Do I need a commissioning report for every unit, or just new installations?
New installations absolutely require it, and most equipment warranties require documented commissioning within 30–90 days of startup. For existing equipment, a commissioning-style baseline inspection is valuable any time a unit is recharged, a major component is replaced, or a new PM contract starts.
What refrigerant tracking do I need to stay EPA compliant in 2026?
You need to document refrigerant type, cylinder lot, pounds added, pounds recovered, your EPA 608 certification number, and the date — for every service event on any system with more than 5 lbs of charge. Penalties for incomplete records start at $44,539 per violation per day under current EPA enforcement.
What superheat and subcooling should I target for R-454B systems?

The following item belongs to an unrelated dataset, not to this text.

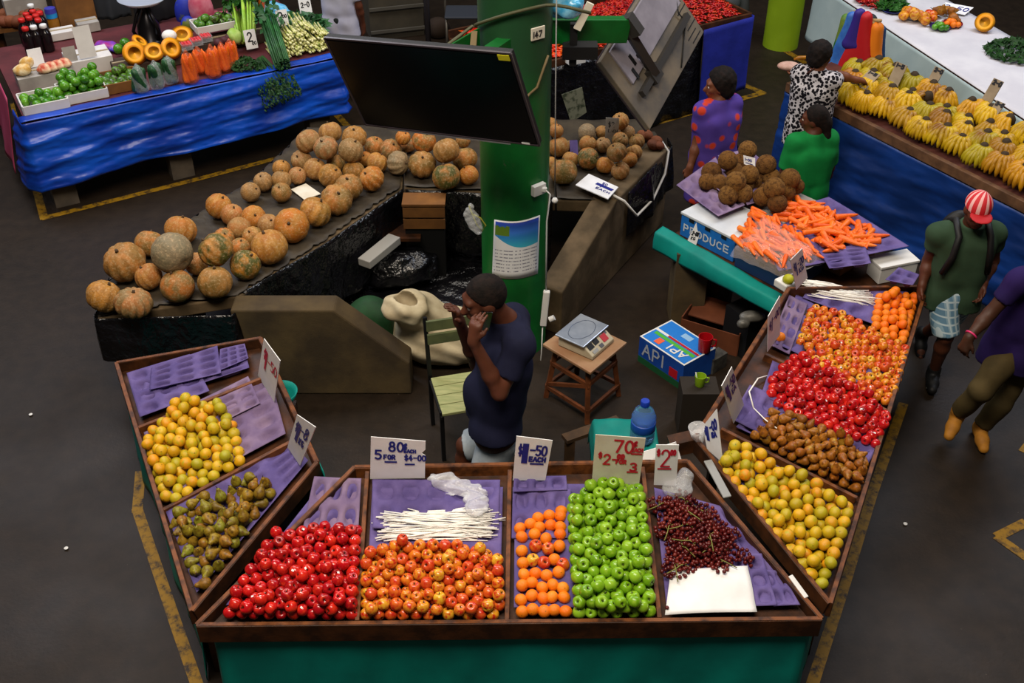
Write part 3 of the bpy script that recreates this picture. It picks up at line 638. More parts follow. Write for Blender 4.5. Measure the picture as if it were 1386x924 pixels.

Target 8–12°F superheat at the suction line and 10–14°F subcooling at the liquid line outlet. Confirm your manifold gauges, hoses, and recovery equipment are rated for A2L refrigerants before working on R-454B systems — standard R-410A equipment is not always compatible.
How do I convert a commissioning visit into a PM contract?
Hand the building owner a commissioning report with all baseline measurements — superheat, subcooling, motor amps, filter static — and present a PM proposal that references those numbers as the trend baseline. Owners who see real data convert at much higher rates than those who receive a verbal summary.